When the shaft generator is in service and no alarm is operative, a shut-down signal will be applied to all diesel-driven generators. These generators will be unloaded, and the circuit breakers will then trip the generators from the distribution network. The diesel engines will then be stopped.

A synchronizing alarm will be initiated if the shaft generator is not synchronized to the network within about one minute. Other alarms in the equipment indicate high voltage, high frequency, low voltage and low frequency.

All alarms can be delayed by an adjustable period ranging between 1 second and 60 seconds. If a shaft generator alarm should become operative the number of diesel-driven units necessary to replace the shaft generator will then be started immediately and will be synchronized to the network. When a sufficient number of diesel-driven units are in service, the shaft generator will be unloaded and its circuit breaker will be tripped.

If no diesel-driven unit is synchronized to the network after an adjustable time delay, the shaft generator breaker will trip and black out will occur. The time delay for tripping the shaft generator circuit breaker can be set at any value between about 1 second and 60 seconds. The black out will last only about 1 second, since the necessary number of diesel-driven units are already in service, although not synchronized to the network.

In automatic electrical power plants using shaft generator additional shaft generator control unit is installed for automatic change over of the power supply between the shaft generator and the diesel-driven generators.

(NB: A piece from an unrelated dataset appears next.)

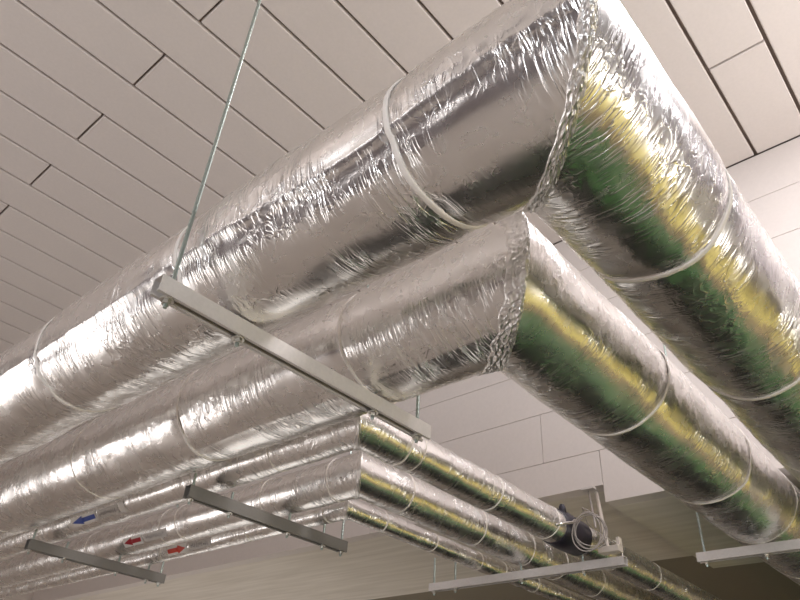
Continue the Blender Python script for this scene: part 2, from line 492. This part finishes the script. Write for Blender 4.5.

The shaft generator unit provides the following functions:

1. Excitation of the shaft generator.
2. Synchronization to the distribution network and closure of the circuit breaker.
3. Unloading and shutting-down of the diesel-driven generators operating in parallel
4. In the event of an alarm on the shaft generator, changing over from this generator to the stand-by generators.
5. Switching a diesel-driven generator onto the distribution network and unloading of the shaft generator when "Shaft generator off" is requested.
6. Field suppression on the shaft generator after tripping.